Stand on guard for thee
This Canada Day is a very poignant one for me. I can no longer claim to be a recent newcomer — I’ve been in this country for more than 10 years now. Nor can I claim that this is my first Canada Day as a citizen — that milestone occurred last year. I am a Canadian through and through — at least that’s how I see it.
Getting invited to Prime Minister Stephen Harper’s June garden party at 24 Sussex Drive was further confirmation that not only am I welcome in this country, but I am permitted — even encouraged — to claim it, embrace it and improve it. So after mingling with Prime Minister Harper and 500 other Canadian changemakers over lobster hors d’oeuvres and hot dogs, I was feeling mighty proud of myself. I was definitely on a high, so before returning to my hotel room I stopped for a cold drink and an order of spicy chicken wings — the hotter the better — at a nearby lounge.
Sitting at the bar, musing about the events of the day in my head, I sipped and munched without really noticing the group of men who saddled up on nearby stools. But my ears couldn’t miss it when one of the men had this to say: “I’m as hungry as an Asian eating with his hands.”
It’s as if someone let all the air out of my tires. I went from feeling positive and enthused to feeling as low as can be. I picked up a newspaper and started to read, not yet sure what I should do … one thing I did know was that no one that immature should have any power over what I felt about myself or my adopted country.

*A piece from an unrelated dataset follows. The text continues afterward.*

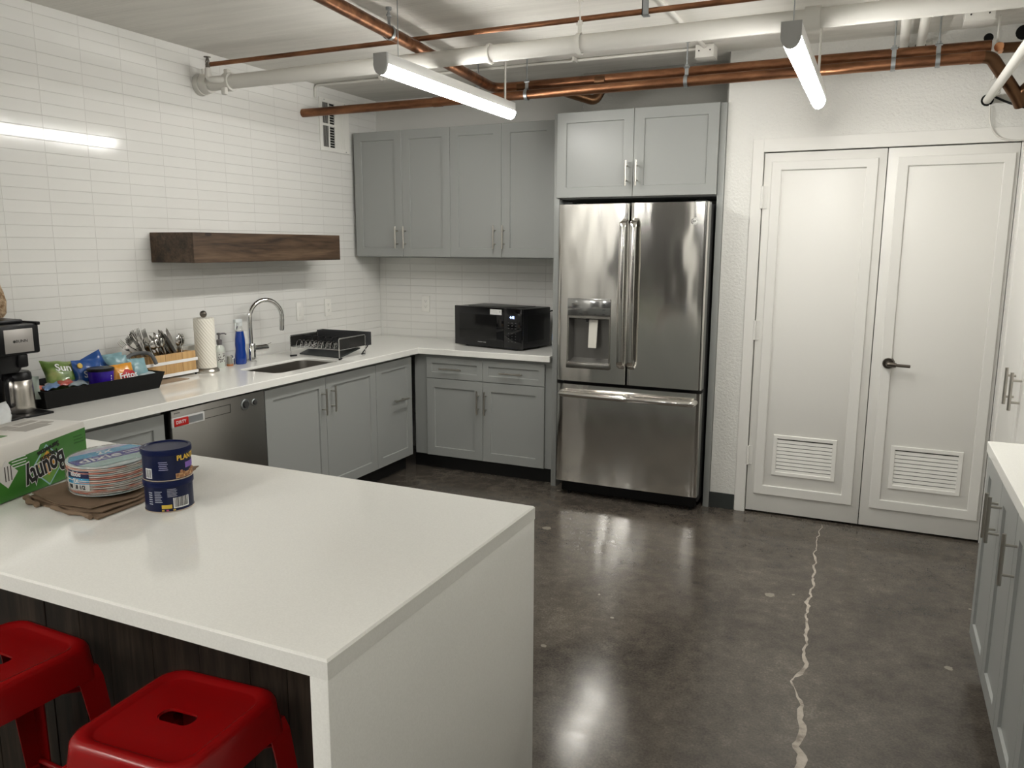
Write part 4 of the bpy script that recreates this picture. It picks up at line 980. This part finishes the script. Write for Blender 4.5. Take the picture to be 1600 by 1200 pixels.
snack('snack_packet', 'pale teal packet behind the orange chip bag', 'packet', (.22, -2.625, 1.005), (.15, 1, .05), (-.3, 0, 1), .10, .10, .03, 9, TEAL)
snack('snack_packet', 'pale teal packet farthest back, touching the tongs', 'packet', (.15, -2.600, 1.010), (.3, 1, .08), (-.3, 0, 1), .11, .10, .03, 10, TEAL)
snack('snack_packet', 'flat grey-white packet lying on the tray rim at its right end', 'packet', (.325, -2.545, .957), (-.05, 1, .08), (-1, 0, .25), .095, .05, .018, 12, foil('pale_foil', (.45, .52, .55)))
snack('snack_packet', 'grey-green packet standing at the left end of the tray', 'packet', (.315, -3.150, .985), (.7, .6, .0), (-.15, .05, 1), .08, .10, .02, 13, foil('sage_foil', (.36, .42, .38)))
PK = [((.62, .16, .10), 'red and tan'), ((.12, .22, .42), 'blue'), ((.36, .30, .28), 'brown-grey'), ((.50, .10, .08), 'red'), ((.30, .36, .40), 'silver-grey'), ((.10, .14, .30), 'navy'), ((.42, .44, .44), 'silver')]
for k, (c, nm) in enumerate(PK):
    yy = -3.06+.043*k
    snack('candy_packet', 'small %s candy packet in the tray, %s' % (nm, ('nearest the coffee maker', 'second in the row', 'in the middle left', 'in the middle', 'in the middle right', 'second from the purple tub', 'touching the purple tub')[k]), 'candy',
          (.23+.035*math.sin(k*2.1), yy, .962+.006*(k % 2)), (.5*math.cos(k*1.7), 1, .15*math.sin(k*2.3)), (-1, .3, .25), .085, .05, .02, 20+k, foil('candy_%d' % k, c), group='candy packets in the left pile')
t = thing('snack_tub', 'small purple-blue tub with black lid at the tray front', 'tub', (.30, -2.79, ZT+.06))
bm = B(); lathe(bm, [(.049, 0), (.052, .003), (.057, .072)], (.30, -2.79, ZT+.052), 32); part('cup', bm, mat('violet_blue', (.035, .012, .30), .25), t)
bm = B(); lathe(bm, [(.059, .071), (.060, .080), (.055, .085), (.001, .085)], (.30, -2.79, ZT+.052), 32); part('lid', bm, BLK, t)
bm = B()
for k in range(3): curved_patch(bm, (.30, -2.79), .0548, .18, .28-.03*(k % 2), ZT+.072+.012*k, ZT+.079+.012*k, .0012, 3)
part('printed_mark', bm, INKW, t)

# ---- cutlery caddy
KY0, KY1, KX0, KX1, KZ = -2.430, -2.112, .075, .190, ZT+.016
t = thing('cutlery_caddy', 'bamboo cutlery caddy with white metal rails on the left counter', 'caddy', ((KX0+KX1)/2, (KY0+KY1)/2, ZT))
bm = B()
for x in (KX0, KX1): box(bm, (x-.006, KY0, KZ), (x+.006, KY1, KZ+.118), .002)
for k in range(4): y = KY0+.006+(KY1-KY0-.012)*k/3; box(bm, (KX0, y-.005, KZ), (KX1, y+.005, KZ+(.116 if k in (0, 3) else .035)), .001)
box(bm, (KX0, KY0, KZ), (KX1, KY1, KZ+.008)); part('bamboo_box', bm, BAMBOO, t)
for yq in (KY0+.112, KY0+.225):
    bm = B(); box(bm, (KX1+.0055, yq-.0008, KZ+.001), (KX1+.0065, yq+.0008, KZ+.117)); part('panel_joint', bm, mat('joint_dark', (.16, .08, .03), .6), t)
for z in (KZ-.004, KZ+.064):
    bm = B(); a = .010; slab(bm, [(KX0-a, KY0-a-.07), (KX1+a, KY0-a-.07), (KX1+a, KY1+a), (KX0-a, KY1+a)], [[(KX0-a+.003, KY0-a-.067), (KX0-a+.003, KY1+a-.003), (KX1+a-.003, KY1+a-.003), (KX1+a-.003, KY0-a-.067)]], z, z+.016); part('rail', bm, mat('rail_white', (.85, .85, .84), .35), t)
for x, y in ((KX0, KY0), (KX0, KY1), (KX1, KY0), (KX1, KY1)):
    bm = B(); cyl(bm, (x, y, ZT), (x, y, KZ), .006, n=10); part('foot', bm, BLK, t)
bm = B(); tube(bm, fillet([(.15, -2.53, .97), (.13, -2.50, 1.035), (.16, -2.44, 1.046), (.213, -2.42, 1.042), (.220, -2.40, .985)], .03), .010, 10)
solo('tongs', bm, mat('grey_rubber', (.13, .135, .14), .45), 'grey-handled tongs arching over the left end of the cutlery caddy', 'tongs')
CUT = mat('cutlery_steel', (.48, .47, .45), .2, 1)
def cut_handle(bm): loft(bm, [[(sx*w, sy*.0014, z) for sx, sy in ((-1, -1), (1, -1), (1, 1), (-1, 1))] for w, z in ((.0075, 0), (.0085, .01), (.004, .08), (.0032, .125))])
def fork_bm():
    bm = B(); cut_handle(bm)
    loft(bm, [[(sx*w, .0012*sy+y, z) for sx, sy in ((-1, -1), (1, -1), (1, 1), (-1, 1))] for w, y, z in ((.0032, 0, .124), (.010, .002, .140), (.0118, .004, .155))])
    for k in range(4):
        x = -.0095+.00633*k; loft(bm, [[(x+sx*w, .0011*sy+y, z) for sx, sy in ((-1, -1), (1, -1), (1, 1), (-1, 1))] for w, y, z in ((.0021, .004, .154), (.0018, .004, .18), (.0008, .001, .198))])
    return bm
def spoon_bm():
    bm = B(); cut_handle(bm); L = []
    for i in range(9):
        a = PI*i/8; L.append([(.0175*math.sin(a)*math.cos(q)+1e-4*math.cos(q), .004*math.sin(q)*math.sin(a)-.006*math.sin(a)+.0005*math.sin(q), .150-.028*math.cos(a)) for q in [2*PI*j/12 for j in range(12)]])
    loft(bm, L); return bm
def knife_bm():
    bm = B(); loft(bm, [[(sx*w, sy*th, z) for sx, sy in ((-1, -1), (1, -1), (1, 1), (-1, 1))] for w, th, z in ((.007, .003, 0), (.009, .0035, .02), (.008, .003, .09), (.0095, .0012, .10), (.010, .001, .17), (.006, .0008, .205), (.001, .0006, .215))]); return bm
def place(kind, mk, base, lean, tw, label, group, cache={}):
    if kind not in cache:
        me = to_mesh(kind, mk(), CUT, 40); cache[kind] = bpy.data.objects.new(kind, me); o = cache[kind]
    else: o = cache[kind].copy()
    COL.objects.link(o); d = Vector(lean).normalized(); a, b = perp(d)
    q = Vector((0, 0, 1)).rotation_difference(d)
    o.scale = (1.12, 1.12, 1.08); o.rotation_mode = 'QUATERNION'; o.rotation_quaternion = q @ Matrix.Rotation(tw, 3, 'Z').to_quaternion(); o.location = base
    o['label'] = label; o['category'] = kind; o['group'] = group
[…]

I waited until they left and then asked the bartender to see the duty manager. I explained to him what had happened and, of course, he was profusely apologetic about it. He was an immigrant himself of Caribbean ancestry and was visibly upset. I said to him gently, “I could have walked away, but the line in the national anthem says, ‘We stand on guard for thee’ and I do. In the Canada that I dreamed of, this behaviour is unacceptable.” We then talked about ways his staff could be prepared to handle such incidents in the future.
It’s interesting to me that days before experiencing this hateful comment, I had been giving a presentation on the topic of citizenship and being Canadian to the federal standing committee on citizenship and immigration. A new rule under the Citizenship Act says that if you are living in another country, your children born in that country are still eligible for Canadian citizenship. But your children’s children are not because their link to Canada is now too far-removed. In my presentation, I agreed with this new rule. Some immigrants might question why I support this — after all, as immigrants some of us might find that we want to move back to our homelands, but retain the benefits of Canadian citizenship as well. But, for myself, I have embraced Canada wholeheartedly — even with its highs and lows — and don’t believe citizenship is something that should ever be considered a convenience or safety net.

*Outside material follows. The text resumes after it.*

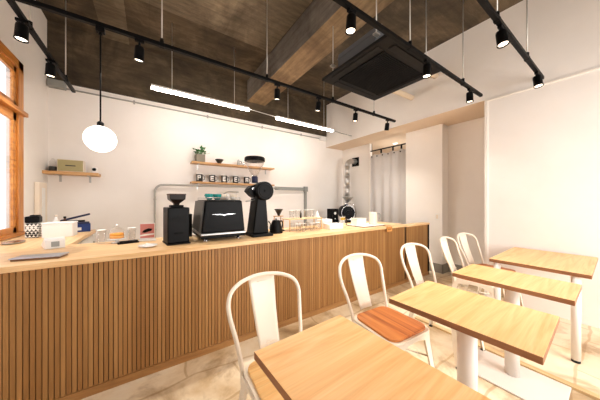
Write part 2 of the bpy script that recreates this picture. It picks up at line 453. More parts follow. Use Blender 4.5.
# gate at the end
g = thing('counter_gate', 'short slatted gate section closing the counter beside the white pillar', 'gate', (0, CY, 0))
bm = bmesh.new(); k = math.ceil(3.365 / .026)
while k * .026 + .024 < 4.04:
    bx(bm, k * .026 + .003, k * .026 + .0245, 0, .014, .055, .875); k += 1
obj('slat_panel', bm, 'slat', g)
obj('body', B_(3.36, 4.045, .0145, .05, .0, .875), 'slat_back', g)
obj('kick_board', B_(3.36, 4.045, -.008, .0143, 0, .054, bev=.002), 'kick', g)
obj('top_cap', B_(3.352, 4.055, -.025, .10, .876, .905, bev=.003), 'counter_wood', g)
obj('end_post', B_(4.046, 4.062, -.01, .06, 0, .875, bev=.002), 'black_plastic', g)

# ------------------------------------------------------------------ tables
TZ = .72
def table(x0, x1, label, kind, cr=.046, rz=2.5):
    cx = (x0 + x1) / 2; cy = .512
    t = thing('cafe_table', label, 'table', (cx, cy, 0), math.radians(rz), 'row of cafe tables')
    hw = (x1 - x0) / 2; hd = .312
    bm = bmesh.new(); bx(bm, -hw, hw, -hd, hd, TZ - .030, TZ, bev=.002)
    o = obj('tabletop', bm, ['top_wood', 'edge_wood'], t)
    for p in o.data.polygons:
        if abs(p.normal.z) < .5: p.material_index = 1
    if kind == 'column':
        bm = bmesh.new(); cyl(bm, (0, 0, .012), (0, 0, TZ - .04), cr, n=40); obj('column', bm, 'leg_white', t)
        obj('mounting_plate', B_(-.14, .14, -.14, .14, TZ - .038, TZ - .0305), 'leg_white', t)
        bm = bmesh.new(); bx(bm, -.225, .165, -.27, .275, .004, .012, bev=.002); obj('base_plate', bm, 'leg_white', t)
        bm = bmesh.new(); bx(bm, -.215, .155, -.26, .265, .0, .004); obj('shadow_gap_sheet', bm, 'rubber', t)  # black sheet standing in for the shadow line under the base plate
    else:
        obj('wall_bracket', B_(hw - .03, hw - .001, -hd + .02, hd - .02, TZ - .09, TZ - .0305, bev=.003), 'leg_white', t)
        for xx in (-hw + .032,):
            for yy in (-hd + .08, hd - .055):
                bm = bmesh.new(); cyl(bm, (xx, yy, .02), (xx, yy, TZ - .031), .027, n=28); l = obj('leg', bm, 'leg_white', t)
                bm = bmesh.new(); cyl(bm, (xx, yy, 0), (xx, yy, .02), .0255, n=28); obj('rubber_foot', bm, 'rubber', l)
    return t
table(.346, .815, 'pale wood cafe table nearest the camera, cut off by the bottom of the picture', 'column')
table(1.19, 1.685, 'pale wood cafe table on a thick white column, second from the camera', 'column')
table(2.02, 2.455, 'pale wood column table between the wide wall table and the second table', 'column', .042, 1.5)
table(2.81, 3.755, 'wide pale wood table with slim white legs against the right wall', 'legs', 0, 1.5)

# ------------------------------------------------------------------ chairs (local: seat faces -y)
def chair(label, pale=False):  # pale picks the seat colour that has the light painted in
    t = thing('metal_chair', label, 'chair', (0, 0, 0), 0, 'white metal chairs by the tables')
    def rr(w, d, r, n=8, wf=0):
        pts = []
        for (cx, cy, a0) in ((w - r, d - r, 0), (-w + r, d - r, 90), (-w - wf + r * 1.0, -d + r, 180), (w + wf - r, -d + r, 270)):
            for i in range(n + 1):
                a = math.radians(a0 + 90 * i / n); pts.append((cx + r * math.cos(a), cy + r * math.sin(a)))
        return pts
    bm = bmesh.new(); prism(bm, rr(.163, .178, .06, wf=.012), .447, .462, 'xy', bev=.003)
    obj('seat', bm, 'seat_wood_lit' if pale else 'seat_wood', t)
    # pressed metal pan: rim, sloping apron with arched cut-outs between the legs
    bm = bmesh.new(); prism(bm, rr(.180, .192, .055, wf=.012), .430, .4465, 'xy', bev=.004)
    for s in (-1, 1):          # side aprons
        poly = []
        for i in range(13):
            u = -1 + 2 * i / 12; poly.append((u * .17, .375 + .04 * (1 - abs(u) ** 2.2)))
        poly += [(.165, .432), (-.165, .432)]
        b = bmesh.new(); prism(b, poly, -.003, .003, 'yz'); merge(bm, b, Matrix.Translation((s * .184, 0, 0)))
        b = bmesh.new(); prism(b, [(q[0] * .92, q[1]) for q in poly], -.003, .003, 'xz'); merge(bm, b, Matrix.Translation((0, s * .19, 0)))
    obj('seat_pan', bm, 'chair_white', t)
    for sx in (-1, 1):
        for sy in (-1, 1):
            bm = bmesh.new()
            top = Vector((sx * .168, sy * .178, .43)); bot = Vector((sx * .215, sy * .225 if sy < 0 else .245, .012))
            for (p, q) in ((Vector((-sx, 0, 0)), 0), (Vector((0, -sy, 0)), 1)):  # folded sheet: two flanges
                w0, w1 = .055, .026
                side = Vector((0, -sy, 0)) if q == 0 else Vector((-sx, 0, 0))
                nrm = Vector((-sx, 0, 0)) if q == 0 else Vector((0, -sy, 0))
                vs = [bm.verts.new(c) for c in (top, top + side * w0, bot + side * w1, bot,
                                                 top + nrm * .004, top + side * w0 + nrm * .004, bot + side * w1 + nrm * .004, bot + nrm * .004)]
                for f in ((0, 1, 2, 3), (7, 6, 5, 4), (0, 4, 5, 1), (1, 5, 6, 2), (2, 6, 7, 3), (3, 7, 4, 0)):
                    bm.faces.new([vs[i] for i in f])
            l = obj('leg', bm, 'chair_white', t)
            bm = bmesh.new(); c = bot + Vector((-sx * .012, -sy * .012, 0)); cyl(bm, (c.x, c.y, 0), (c.x, c.y, .014), .017, n=14)
            obj('rubber_foot', bm, 'rubber', l)
    # back hoop: runs up from the rear corners, leans back
    half = [(.178, .162, .40), (.181, .172, .47), (.196, .205, .58), (.214, .240, .67), (.220, .262, .745), (.197, .286, .80), (.135, .316, .832), (.06, .334, .845), (0, .338, .848)]
    pts = [(-a, b, c) for a, b, c in half[:-1]] + [(a, b, c) for a, b, c in reversed(half)]
    bm = bmesh.new(); tube(bm, smooth_path(pts, 5), .0115, 12); obj('back_hoop', bm, 'chair_white', t)
    # splat: slightly dished sheet, wider at top
    bm = bmesh.new(); n = 8; rows = 10; g0 = []; g1 = []
    for j in range(rows + 1):
        tt = j / rows; z = .463 + tt * .376; y = .208 + tt * .124 + .010 * math.sin(PI * tt); hw = .060 + .024 * tt
        g0.append([bm.verts.new((hw * (-1 + 2 * i / n), y + .006 * (1 - (-1 + 2 * i / n) ** 2), z)) for i in range(n + 1)])
        g1.append([bm.verts.new((hw * (-1 + 2 * i / n), y + .003 + .006 * (1 - (-1 + 2 * i / n) ** 2), z)) for i in range(n + 1)])
    for j in range(rows):
        for i in range(n):
            f = bm.faces.new([g0[j][i], g0[j][i + 1], g0[j + 1][i + 1], g0[j + 1][i]]); f.smooth = True
            f = bm.faces.new([g1[j][i + 1], g1[j][i], g1[j + 1][i], g1[j + 1][i + 1]]); f.smooth = True
        for q in (0, n):
            bm.faces.new([g0[j][q], g0[j + 1][q], g1[j + 1][q], g1[j][q]])
    for j in (0, rows):
        for i in range(n): bm.faces.new([g0[j][i], g0[j][i + 1], g1[j][i + 1], g1[j][i]])
    for z, y in ((.81, .325), (.51, .207)): bx(bm, -.025, .025, y - .002, y + .004, z, z + .004)
    obj('splat', bm, 'chair_white', t)
    bm = bmesh.new()
    for s in (-1, 1): tube(bm, [(-s * .185, -.19, .26), (0, 0, .30), (s * .185, .2, .26)], .006, 8)
    obj('cross_brace', bm, 'chair_white', t)
    return t
c1 = chair('white metal chair with seat coloured as brightly lit, tucked behind the nearest table', True)
c1.location = (.565, .93, 0); c1.rotation_euler = (0, 0, math.radians(0))
c2 = chair('white metal chair whose orange-brown wooden seat shows between the two nearest tables')
c2.location = (1.385, .955, 0); c2.rotation_euler = (0, 0, math.radians(-4))
dup(c2, 'white metal chair behind the second table from the camera, against the end of the counter', (2.195, .96, 0), math.radians(-4))
dup(c2, 'white metal chair behind the wall table, the one further from the right wall', (2.975, .96, 0), math.radians(5))
dup(c2, 'white metal chair behind the wall table, the one closest to the right wall', (3.49, .98, 0), math.radians(-6))

# ------------------------------------------------------------------ lighting tracks
TRZ = 2.70
def track(label, x0, x1, y0, y1, rods):
    t = thing('lighting_track', label, 'lighting track', ((x0 + x1) / 2, (y0 + y1) / 2, TRZ), 0, 'black lighting tracks')
    ox, oy = t.location.x, t.location.y
    if abs(x1 - x0) > abs(y1 - y0): a = (x0 - ox, x1 - ox, -.017, .017)
    else: a = (-.017, .017, y0 - oy, y1 - oy)
    obj('rail', B_(*a, -.016, .016, bev=.002), 'black', t)
    for (x, y) in rods:
        bm = bmesh.new(); cyl(bm, (x - ox, y - oy, .0165), (x - ox, y - oy, ZC - TRZ), .0055, n=10); r = obj('suspension_rod', bm, 'rod', t)
        bm = bmesh.new(); cyl(bm, (x - ox, y - oy, .014), (x - ox, y - oy, .055), .016, n=14); bx(bm, x - ox - .02, x - ox + .02, y - oy - .02, y - oy + .02, -.02, .014, bev=.002)
        obj('clamp', bm, 'black', r)
    return t
T1Y, T2Y, T3Y, TLX = 2.385, 1.155, .60, -.81
track('long black track running along the counter with the white globe lamp', -.791, 3.63, T1Y, T1Y,
      [(.095, T1Y), (1.136, T1Y), (2.159, T1Y), (3.054, T1Y)])
track('black track crossing below the air conditioner', .2, 3.70, T2Y, T2Y, [(1.0, T2Y), (1.989, T2Y), (3.127, T2Y)])
track('black track closest to the right wall, in the upper right corner', .9, 3.75, T3Y, T3Y, [(1.2, T3Y), (2.241, T3Y), (3.105, T3Y)])
track('short black track beside the left wall and wooden window', TLX, TLX, .6, 4.04, [(TLX, 2.75), (TLX, 3.70)])

def spot(label, loc, tilt=(0, 0), power=30, size=115):
    drop = .018 if abs(loc[1] - T1Y) < .01 else 0
    """can that hangs from the rail and tips"""
    x, y = loc
    t = thing('track_spotlight', label, 'spotlight', (x, y, TRZ - .016), 0, 'black cylinder spotlights on the tracks')
    bm = bmesh.new(); bx(bm, -.035, .035, -.014, .014, -.022, 0, bev=.003); cyl(bm, (0, 0, -.022), (0, 0, -.042 - drop), .009, n=12); bx(bm, -.011, .011, -.011, .011, -.048 - drop, -.034 - drop, bev=.003)
    obj('adapter', bm, 'black', t)
    bm = bmesh.new()
    lathe(bm, [(.026, 0), (.033, -.004), (.035, -.016), (.037, -.108), (.039, -.112), (.039, -.120), (.034, -.120), (.031, -.108)], n=32)
    can = obj('lamp_housing', bm, 'black', t, (0, 0, -.040 - drop), (tilt[0], tilt[1], 0))
    bm = bmesh.new(); lathe(bm, [(.0305, -.1095), (.0305, -.111)], n=28); obj('lens', bm, 'lens', can)
    l = bpy.data.lights.new('spot_lamp', 'SPOT'); l.energy = power; l.color = (1, .91, .80); l.spot_size = math.radians(size); l.spot_blend = 1.0; l.shadow_soft_size = .03
    lo = bpy.data.objects.new('spot_lamp', l); COL.objects.link(lo); lo.parent = can; lo.location = (0, 0, -.14)
    return t
R = math.radians
SP = 34
spot('spotlight nearest the corner where the left track meets the long track', (TLX, 2.62), (R(-2), R(2)), 6)
spot('spotlight near the far end of the left wall track', (TLX, 3.22), (R(4), R(2)), 24)
spot('spotlight on the long track just right of the white globe lamp', (-.07, T1Y), (R(9), R(3)), 45)
spot('spotlight on the long track, second along from the white globe lamp', (1.27, T1Y), (R(10), R(-4)), 50)
spot('spotlight on the long track below the concrete beam, left of the air conditioner corner', (1.90, T1Y), (R(10), 0), 50)
spot('spotlight on the long track, second from its right end', (2.62, T1Y), (R(6), R(0)), 50)
spot('spotlight at the right end of the long track', (3.41, T1Y), (R(12), R(-6)), 50)
spot('glowing spotlight on the middle track in front of the concrete beam', (1.225, T2Y), (R(0), R(4)), 72, 100)
spot('spotlight on the middle track at the corner of the air conditioner', (2.29, T2Y), (0, R(2)), 50, 85)
spot('spotlight near the wall end of the middle track', (3.32, T2Y), (0, R(-3)), 20, 80)
spot('larger looking spotlight on the upper right track', (2.33, T3Y), (R(-8), R(4)), 26, 80)
spot('spotlight at the wall end of the upper right track', (3.50, T3Y), (R(-8), R(6)), 8, 80)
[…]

In my presentation, I quoted a historic statement made in 1848 by Louis LaFontaine, the co-founder of the union that would eventually lead to our Confederation, which goes like this:
“[Canada] is our country as it must be the adopted country of the different peoples which come from around the globe, to make their way into its vast forests to build their homes and place their hopes. Like us, their paramount desire must be the happiness and prosperity of Canada. This is the heritage which they should endeavour to transmit to their descendants in this young and hospitable country.”
In other words, the essential requirement of “being Canadian” is to want the best for Canada. I doubt that those who hold onto citizenship for convenience fall into this category, but, then again, it seems neither do the men who laughed at my expense at the bar that night. Canada today is a nation of diversity, and its future prosperity depends on all of us making good choices not only for ourselves, but for our fellow Canadians and our country overall.
So on Canada Day I ask all of you to hold the phrase “We stand on guard for thee” and the rest of the anthem close to your heart as you go out and celebrate what it means to be CANADIAN!